Phillip Devonn Smith v. State
This text of Phillip Devonn Smith v. State (Phillip Devonn Smith v. State) is published on Counsel Stack Legal Research, covering Court of Appeals of Texas primary law. Counsel Stack provides free access to over 12 million legal documents including statutes, case law, regulations, and constitutions.
Opinion
In The
Court of Appeals Ninth District of Texas at Beaumont ____________________ NO. 09-18-00036-CR NO. 09-18-00037-CR ____________________
PHILLIP DEVONN SMITH, Appellant
V.
THE STATE OF TEXAS, Appellee _______________________________________________________ ______________
On Appeal from the Criminal District Court Jefferson County, Texas Trial Cause No. 13-17281 and 17-27200 ________________________________________________________ _____________
ORDER
Counsel of record for Phillip Devonn Smith filed motions to withdraw as
counsel for the appellant. Although he signed the notices of appeal as counsel of
record for the appellant, counsel informs the Court that he has not been retained as
counsel for the appeals. No information regarding the appellant’s ability to retain
counsel or pay for the record has been provided to this Court.

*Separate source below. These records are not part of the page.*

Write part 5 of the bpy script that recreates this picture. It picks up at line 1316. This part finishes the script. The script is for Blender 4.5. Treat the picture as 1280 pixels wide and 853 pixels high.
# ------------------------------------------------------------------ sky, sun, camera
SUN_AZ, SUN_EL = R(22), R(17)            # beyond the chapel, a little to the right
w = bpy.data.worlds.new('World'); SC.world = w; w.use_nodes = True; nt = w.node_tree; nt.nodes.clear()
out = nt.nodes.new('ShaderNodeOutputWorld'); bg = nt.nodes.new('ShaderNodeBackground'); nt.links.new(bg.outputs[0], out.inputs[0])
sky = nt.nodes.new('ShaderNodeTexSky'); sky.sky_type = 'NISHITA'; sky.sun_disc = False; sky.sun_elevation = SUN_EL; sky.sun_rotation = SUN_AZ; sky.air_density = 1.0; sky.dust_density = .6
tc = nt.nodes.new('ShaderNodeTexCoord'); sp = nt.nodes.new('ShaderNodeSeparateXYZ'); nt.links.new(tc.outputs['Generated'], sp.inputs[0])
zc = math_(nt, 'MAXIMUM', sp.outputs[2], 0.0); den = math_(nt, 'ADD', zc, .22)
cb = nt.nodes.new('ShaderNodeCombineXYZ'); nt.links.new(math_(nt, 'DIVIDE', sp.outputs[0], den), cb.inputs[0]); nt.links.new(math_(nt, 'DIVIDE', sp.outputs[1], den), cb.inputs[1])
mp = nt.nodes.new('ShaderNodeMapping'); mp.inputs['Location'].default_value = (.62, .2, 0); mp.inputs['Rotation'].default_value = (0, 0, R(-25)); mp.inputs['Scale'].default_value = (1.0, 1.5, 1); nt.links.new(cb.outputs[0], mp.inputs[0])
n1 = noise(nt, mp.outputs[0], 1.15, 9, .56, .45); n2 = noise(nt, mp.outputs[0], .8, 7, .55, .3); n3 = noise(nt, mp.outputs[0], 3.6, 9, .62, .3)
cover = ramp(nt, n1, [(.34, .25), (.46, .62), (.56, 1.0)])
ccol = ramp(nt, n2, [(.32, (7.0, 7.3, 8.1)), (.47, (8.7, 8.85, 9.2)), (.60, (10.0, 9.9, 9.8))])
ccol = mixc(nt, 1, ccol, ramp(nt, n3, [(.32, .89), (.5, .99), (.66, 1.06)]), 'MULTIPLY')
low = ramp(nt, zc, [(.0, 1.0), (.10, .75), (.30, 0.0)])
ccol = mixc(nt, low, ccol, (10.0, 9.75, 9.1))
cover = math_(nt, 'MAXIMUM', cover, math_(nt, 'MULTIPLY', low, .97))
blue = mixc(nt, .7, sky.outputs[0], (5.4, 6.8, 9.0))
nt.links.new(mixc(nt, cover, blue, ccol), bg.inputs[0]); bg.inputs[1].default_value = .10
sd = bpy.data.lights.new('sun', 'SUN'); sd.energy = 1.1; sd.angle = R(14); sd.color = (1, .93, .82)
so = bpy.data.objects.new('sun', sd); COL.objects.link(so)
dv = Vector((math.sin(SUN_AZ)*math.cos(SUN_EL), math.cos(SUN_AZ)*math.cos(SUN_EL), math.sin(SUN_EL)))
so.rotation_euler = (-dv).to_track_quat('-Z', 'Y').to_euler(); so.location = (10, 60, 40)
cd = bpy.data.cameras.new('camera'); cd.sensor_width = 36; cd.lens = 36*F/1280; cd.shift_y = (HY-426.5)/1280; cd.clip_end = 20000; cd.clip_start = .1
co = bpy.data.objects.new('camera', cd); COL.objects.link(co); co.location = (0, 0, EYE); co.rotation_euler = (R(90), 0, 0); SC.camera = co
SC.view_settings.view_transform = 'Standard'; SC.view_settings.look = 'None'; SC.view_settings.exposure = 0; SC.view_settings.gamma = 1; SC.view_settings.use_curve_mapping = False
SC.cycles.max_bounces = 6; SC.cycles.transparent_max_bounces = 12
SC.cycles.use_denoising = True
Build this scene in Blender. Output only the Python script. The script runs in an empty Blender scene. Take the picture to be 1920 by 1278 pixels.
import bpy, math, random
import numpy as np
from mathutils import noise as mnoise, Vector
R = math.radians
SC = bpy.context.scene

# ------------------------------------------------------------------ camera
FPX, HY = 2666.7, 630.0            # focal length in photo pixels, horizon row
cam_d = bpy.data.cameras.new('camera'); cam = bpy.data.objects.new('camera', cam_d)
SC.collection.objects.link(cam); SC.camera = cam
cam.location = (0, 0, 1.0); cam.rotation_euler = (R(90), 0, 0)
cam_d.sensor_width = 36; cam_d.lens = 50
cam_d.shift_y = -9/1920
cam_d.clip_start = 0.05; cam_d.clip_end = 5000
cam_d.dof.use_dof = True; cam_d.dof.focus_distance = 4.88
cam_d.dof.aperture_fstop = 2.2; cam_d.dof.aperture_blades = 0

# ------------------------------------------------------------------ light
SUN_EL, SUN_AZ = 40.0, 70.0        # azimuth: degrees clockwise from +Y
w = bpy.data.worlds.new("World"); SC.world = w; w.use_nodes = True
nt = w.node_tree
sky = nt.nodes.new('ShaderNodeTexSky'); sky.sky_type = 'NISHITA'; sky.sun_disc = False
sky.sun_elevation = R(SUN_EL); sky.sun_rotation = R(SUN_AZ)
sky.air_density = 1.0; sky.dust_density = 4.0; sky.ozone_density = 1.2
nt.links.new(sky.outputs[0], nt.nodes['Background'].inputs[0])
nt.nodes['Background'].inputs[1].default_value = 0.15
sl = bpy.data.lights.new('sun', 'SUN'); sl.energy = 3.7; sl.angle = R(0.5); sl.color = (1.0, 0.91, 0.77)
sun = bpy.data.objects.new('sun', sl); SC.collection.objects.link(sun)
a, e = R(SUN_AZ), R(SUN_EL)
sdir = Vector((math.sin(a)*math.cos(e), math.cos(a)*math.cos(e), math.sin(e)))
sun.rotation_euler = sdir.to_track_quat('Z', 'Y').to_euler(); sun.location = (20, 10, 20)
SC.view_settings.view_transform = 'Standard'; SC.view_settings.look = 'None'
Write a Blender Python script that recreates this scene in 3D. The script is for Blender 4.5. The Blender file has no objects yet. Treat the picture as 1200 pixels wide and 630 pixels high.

It is, therefore, ORDERED that the appeals are abated and the cases are
remanded to the trial court for the purpose of determining whether counsel should 1 be allowed to withdraw as counsel on appeal. The trial court shall determine whether
appellant has retained new counsel for the appeals. If the trial court determines that
counsel of record should be allowed to withdraw, and that appellant has not retained
new counsel for the appeals, the trial court shall determine whether the appellant is
indigent for purposes of obtaining a free record on appeal and shall determine
whether counsel should be appointed, in which case the trial court may appoint new
counsel for the appeals unless the trial court admonishes appellant as to the dangers
of self-representation on appeal and determines that appellant’s decision to
relinquish the benefits associated with counsel and to proceed pro se is knowingly
and intelligently made. All appellate timetables are suspended pending resolution of
this matter in the trial court. Supplemental clerk’s records containing any orders and
findings made by the trial court pursuant to this Order, together with a reporter’s
record of any hearings conducted by the trial court, shall be filed with the Court of
Appeals by March 9, 2018.
ORDER ENTERED February 7, 2018.
PER CURIAM
Before Kreger, Horton and Johnson, JJ.